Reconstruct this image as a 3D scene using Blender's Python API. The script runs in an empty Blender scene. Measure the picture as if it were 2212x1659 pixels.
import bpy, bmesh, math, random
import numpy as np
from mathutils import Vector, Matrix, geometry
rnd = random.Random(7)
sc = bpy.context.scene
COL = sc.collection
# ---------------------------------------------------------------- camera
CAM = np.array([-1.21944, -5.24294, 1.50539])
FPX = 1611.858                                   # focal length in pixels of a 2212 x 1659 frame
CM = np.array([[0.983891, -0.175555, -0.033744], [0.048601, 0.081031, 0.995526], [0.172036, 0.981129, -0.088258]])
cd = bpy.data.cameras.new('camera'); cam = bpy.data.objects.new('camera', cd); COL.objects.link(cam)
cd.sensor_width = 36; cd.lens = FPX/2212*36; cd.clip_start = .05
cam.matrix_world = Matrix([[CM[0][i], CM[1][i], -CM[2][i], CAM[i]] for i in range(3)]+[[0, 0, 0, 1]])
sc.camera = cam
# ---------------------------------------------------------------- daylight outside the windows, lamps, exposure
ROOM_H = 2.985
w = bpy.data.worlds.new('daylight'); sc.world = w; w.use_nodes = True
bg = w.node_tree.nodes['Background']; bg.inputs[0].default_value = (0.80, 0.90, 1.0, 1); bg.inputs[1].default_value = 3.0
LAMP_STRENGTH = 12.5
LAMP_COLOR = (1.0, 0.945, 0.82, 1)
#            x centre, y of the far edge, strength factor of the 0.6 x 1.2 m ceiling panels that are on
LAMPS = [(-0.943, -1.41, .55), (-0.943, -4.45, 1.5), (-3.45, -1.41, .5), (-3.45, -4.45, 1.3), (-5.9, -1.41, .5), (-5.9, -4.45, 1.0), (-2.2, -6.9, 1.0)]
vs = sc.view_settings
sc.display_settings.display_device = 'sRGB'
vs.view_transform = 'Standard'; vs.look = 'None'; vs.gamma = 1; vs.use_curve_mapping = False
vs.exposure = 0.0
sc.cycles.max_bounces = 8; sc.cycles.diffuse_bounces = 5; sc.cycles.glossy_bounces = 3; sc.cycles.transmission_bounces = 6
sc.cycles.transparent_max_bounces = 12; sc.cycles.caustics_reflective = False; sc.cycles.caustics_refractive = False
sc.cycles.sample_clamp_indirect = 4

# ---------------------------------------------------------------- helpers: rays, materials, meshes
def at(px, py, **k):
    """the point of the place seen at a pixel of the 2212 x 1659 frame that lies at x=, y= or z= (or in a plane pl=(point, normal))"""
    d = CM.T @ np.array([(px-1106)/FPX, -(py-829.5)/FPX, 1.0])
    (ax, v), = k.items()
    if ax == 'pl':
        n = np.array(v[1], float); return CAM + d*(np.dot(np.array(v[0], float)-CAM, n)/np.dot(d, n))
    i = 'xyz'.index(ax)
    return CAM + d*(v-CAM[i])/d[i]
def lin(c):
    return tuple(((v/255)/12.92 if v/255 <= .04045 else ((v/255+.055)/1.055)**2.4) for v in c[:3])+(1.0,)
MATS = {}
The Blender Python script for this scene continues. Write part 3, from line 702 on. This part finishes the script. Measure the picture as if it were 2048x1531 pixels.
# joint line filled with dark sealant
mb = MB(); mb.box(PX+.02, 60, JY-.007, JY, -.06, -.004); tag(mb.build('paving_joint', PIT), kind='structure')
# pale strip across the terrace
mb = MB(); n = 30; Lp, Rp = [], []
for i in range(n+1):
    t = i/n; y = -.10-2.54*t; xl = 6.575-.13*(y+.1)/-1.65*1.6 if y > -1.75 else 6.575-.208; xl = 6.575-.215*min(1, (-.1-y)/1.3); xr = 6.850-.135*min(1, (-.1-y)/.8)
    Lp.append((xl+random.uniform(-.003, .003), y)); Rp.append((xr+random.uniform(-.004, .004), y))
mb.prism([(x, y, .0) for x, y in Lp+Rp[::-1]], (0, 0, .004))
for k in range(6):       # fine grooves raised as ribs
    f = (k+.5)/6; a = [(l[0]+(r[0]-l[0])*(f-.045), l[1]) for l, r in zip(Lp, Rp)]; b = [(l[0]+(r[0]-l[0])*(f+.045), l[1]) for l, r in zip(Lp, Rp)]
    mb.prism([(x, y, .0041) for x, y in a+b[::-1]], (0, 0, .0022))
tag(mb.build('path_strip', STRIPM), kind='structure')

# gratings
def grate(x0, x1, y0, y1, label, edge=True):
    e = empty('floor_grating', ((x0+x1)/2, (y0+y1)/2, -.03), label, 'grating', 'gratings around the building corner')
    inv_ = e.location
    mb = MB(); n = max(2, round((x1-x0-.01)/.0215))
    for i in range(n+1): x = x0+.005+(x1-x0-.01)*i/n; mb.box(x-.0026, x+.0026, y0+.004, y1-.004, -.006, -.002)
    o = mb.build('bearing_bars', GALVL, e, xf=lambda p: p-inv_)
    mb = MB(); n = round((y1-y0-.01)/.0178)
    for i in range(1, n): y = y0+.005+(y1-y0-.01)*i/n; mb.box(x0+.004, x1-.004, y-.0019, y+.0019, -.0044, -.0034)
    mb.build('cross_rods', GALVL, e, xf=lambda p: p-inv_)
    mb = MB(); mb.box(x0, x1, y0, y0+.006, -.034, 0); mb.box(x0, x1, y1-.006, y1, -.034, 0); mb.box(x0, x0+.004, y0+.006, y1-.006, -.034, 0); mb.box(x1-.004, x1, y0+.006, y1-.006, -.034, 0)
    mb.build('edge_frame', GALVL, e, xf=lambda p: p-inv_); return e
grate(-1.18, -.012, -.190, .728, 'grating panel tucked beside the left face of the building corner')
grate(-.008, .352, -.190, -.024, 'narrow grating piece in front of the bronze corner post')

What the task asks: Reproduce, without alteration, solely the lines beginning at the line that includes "The Blender Python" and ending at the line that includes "tag(mb.build('path_strip', STRIPM), kind='structure')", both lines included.

Expected answer:
The Blender Python script for this scene continues. Write part 3, from line 702 on. This part finishes the script. Measure the picture as if it were 2048x1531 pixels.
# joint line filled with dark sealant
mb = MB(); mb.box(PX+.02, 60, JY-.007, JY, -.06, -.004); tag(mb.build('paving_joint', PIT), kind='structure')
# pale strip across the terrace
mb = MB(); n = 30; Lp, Rp = [], []
for i in range(n+1):
    t = i/n; y = -.10-2.54*t; xl = 6.575-.13*(y+.1)/-1.65*1.6 if y > -1.75 else 6.575-.208; xl = 6.575-.215*min(1, (-.1-y)/1.3); xr = 6.850-.135*min(1, (-.1-y)/.8)
    Lp.append((xl+random.uniform(-.003, .003), y)); Rp.append((xr+random.uniform(-.004, .004), y))
mb.prism([(x, y, .0) for x, y in Lp+Rp[::-1]], (0, 0, .004))
for k in range(6):       # fine grooves raised as ribs
    f = (k+.5)/6; a = [(l[0]+(r[0]-l[0])*(f-.045), l[1]) for l, r in zip(Lp, Rp)]; b = [(l[0]+(r[0]-l[0])*(f+.045), l[1]) for l, r in zip(Lp, Rp)]
    mb.prism([(x, y, .0041) for x, y in a+b[::-1]], (0, 0, .0022))
tag(mb.build('path_strip', STRIPM), kind='structure')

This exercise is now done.